16.8 The gift voucher is only intended for use by the person named on it. A transfer of the gift voucher to third parties is excluded. The seller is entitled, but not obliged, to check the material eligibility of the respective voucher holder.
17. Applicable Law
17.1 All legal relationships between the parties shall be governed by the law of the Federal Republic of Germany to the exclusion of the laws on the international sale of movable goods. In the case of consumers, this choice of law shall only apply to the extent that the protection granted is not withdrawn by mandatory provisions of the law of the state in which the consumer has his habitual residence.
17.2 Furthermore, this choice of law with regard to the statutory right of withdrawal does not apply to consumers who do not belong to a member state of the European Union at the time of conclusion of the contract and whose sole residence and delivery address are outside the European Union at the time of conclusion of the contract.
18. Place of Jurisdiction
If the customer acts as a merchant, a legal entity under public law or a special fund under public law with its registered office in the territory of the Federal Republic of Germany, the exclusive place of jurisdiction for all disputes arising from this contract shall be the seller’s place of business.
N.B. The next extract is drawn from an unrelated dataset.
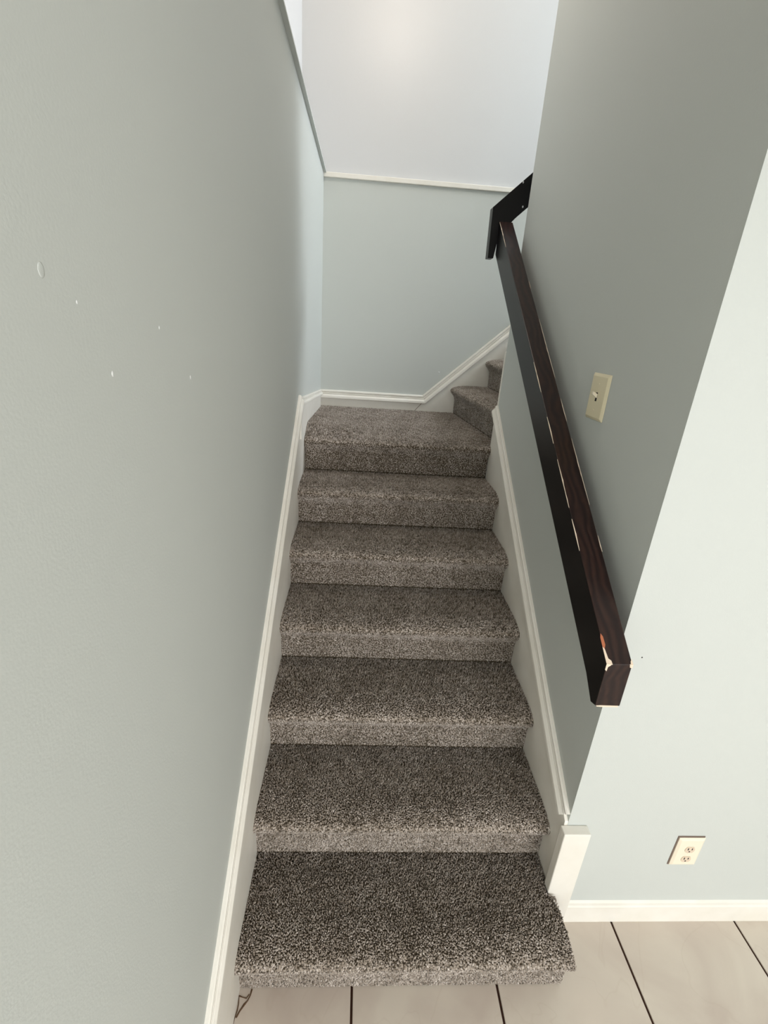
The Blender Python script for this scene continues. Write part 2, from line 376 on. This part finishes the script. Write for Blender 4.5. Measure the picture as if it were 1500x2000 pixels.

If the customer’s registered office is outside the territory of the Federal Republic of Germany, the seller’s place of business shall be the exclusive place of jurisdiction for all disputes arising from this contract if the contract or claims arising from the contract can be attributed to the customer’s professional or commercial activity. In the above cases, however, the seller is in any case entitled to appeal to the court at the customer’s place of business.
19. Alternative Dispute Resolution
19.1 The EU Commission provides a platform for online dispute resolution on the Internet at the following link: https://ec.europa.eu/consumers/odr
This platform serves as a contact point for the out-of-court settlement of disputes arising from online purchase or service contracts in which a consumer is involved.
19.2 The seller is neither obliged nor willing to participate in a dispute resolution procedure before a consumer arbitration board.